Here’s a spitball analogy. Back in the cable TV days, there were many local channels that were available over the air, for free. (That’s still true but almost no one watches TV like this anymore.) Imagine if a monopolist or near-monopolist cable company declared that it would not permit any show on any channel to even mention the fact that the channel was also available free-of-charge over the air. That’s what Apple has been doing with apps in the App Store. If cable was so good, so much better than free over-the-air broadcast TV, it should have been able to thrive even if people were aware of their free over-the-air options. If the App Store is so good, so much better than free over-the-web purchases and signups, it should be able to thrive even if people are aware of their free over-the-web options. Basically, that was Gonzales Rogers’s injunction to Apple. And Apple’s response was basically, “Nah, we’re still not going to allow that, but we’ll pretend to comply by asserting that anyone who starts watching TV channels over-the-air after learning about that via something they saw on cable TV still has to pay us effectively the same rates they’ve been paying to watch those channels via our cable service.” Except instead Apple was asserting that they should collect 27% commissions on over-the-web purchases if the user learned about the option through the native app from the App Store.

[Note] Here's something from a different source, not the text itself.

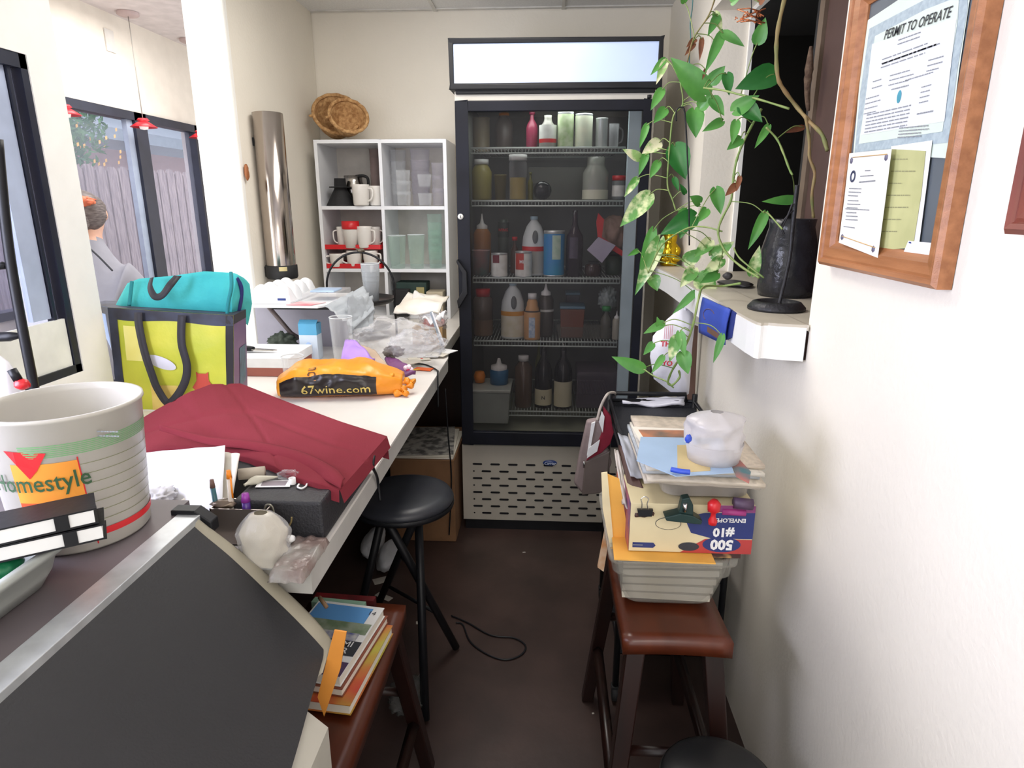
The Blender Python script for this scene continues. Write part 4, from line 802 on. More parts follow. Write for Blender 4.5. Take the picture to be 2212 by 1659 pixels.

None of this, as far as I can see, has anything to do with Epic Games or Fortnite at all, other than that it was Epic who initiated the case. Give them credit for that. But I don’t see how this ruling gets Fortnite back in the App Store. I think Sweeney is just blustering — he wants Fortnite back in the App Store and thinks by just asserting it, he can force Apple’s hand at a moment when they’re wrong-footed by a scathing federal court judgment against them.
Maybe Sweeney knows something I don’t, but I doubt it. I think this is just bluster, PR gamesmanship, and ought to be reported that way, at least for now. If there’s a single sentence in Gonzalez Rogers’s ruling that suggests Apple needs to reinstate Epic Games to the App Store, I missed it.